I spent a relaxing hour or two in the garden of Crathes Castle, about 3 miles from my home, with my neighbour who is a keen gardener. We admired a climbing vine-type plant with variegated heart-shaped leaves. They were green, white and pink, voluptuously splashing over the wall as if in a bid to escape the confines of the garden.

There were glorious irises, in a variety of colours including a sort of tiger-striped beige one. Poppies – blue, orange, deep red, and a breath-taking salmon pink one. A startling ‘handkerchief’ tree – I had just said the flowers, three droopy petals hanging together from the branches, looked like hankies when we read that it was indeed a handkerchief tree – dominated one corner of one of the gardens. 

The gardens were designed in colours – the white garden, the yellow, the pinks, the purples. 

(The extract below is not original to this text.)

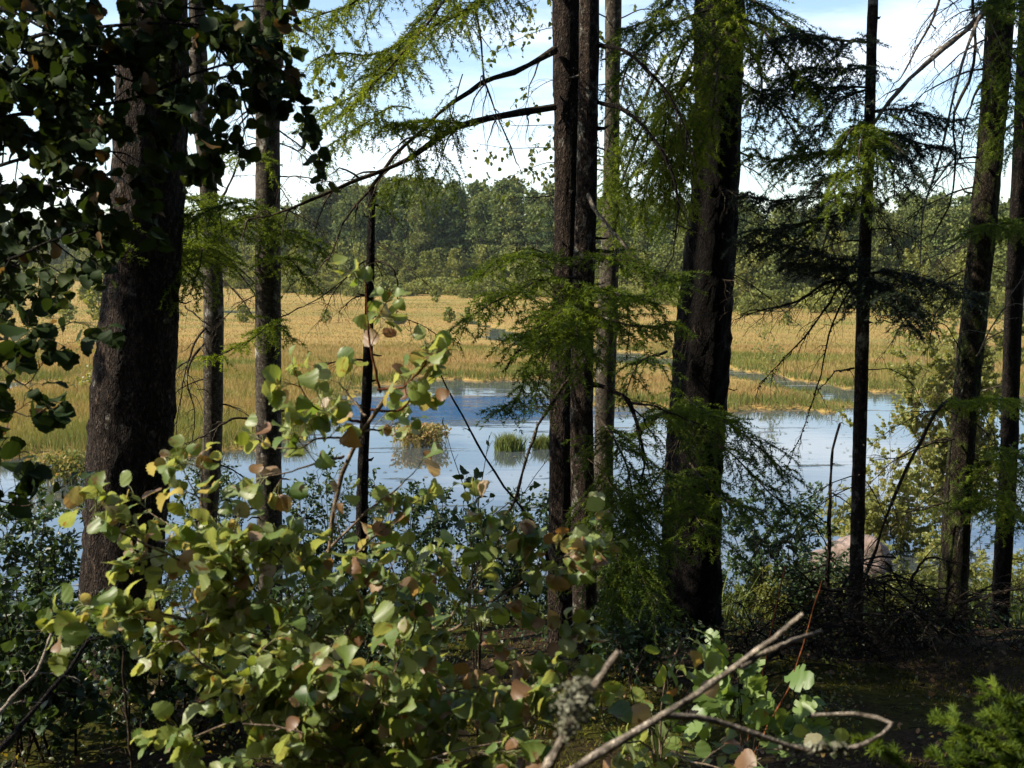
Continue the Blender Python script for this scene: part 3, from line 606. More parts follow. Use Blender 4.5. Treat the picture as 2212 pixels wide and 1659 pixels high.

Then we went to see the ancient yew hedges for which this garden is noted. A few years ago, the gardeners pruned these wide hedges severely, and though they are mainly green and growing, trimmed again into a variety of shapes, in one or two places there are twisted trunks which will never turn green again.

Despite all the beauty of the garden, the swirl of browns on this dead trunk attracted me the most. The trunk was striking, contorted in shape with lines of reds and browns striping it. I’d love to have one of those in my garden.

The yew tree’s trunk is usually draped in greenery, hidden from the casual eye. Perhaps its inner, hidden beauty is only appreciated when it is dead.

God says that man values outer beauty but he values the beauty of an honest and upright heart. Hidden beauty.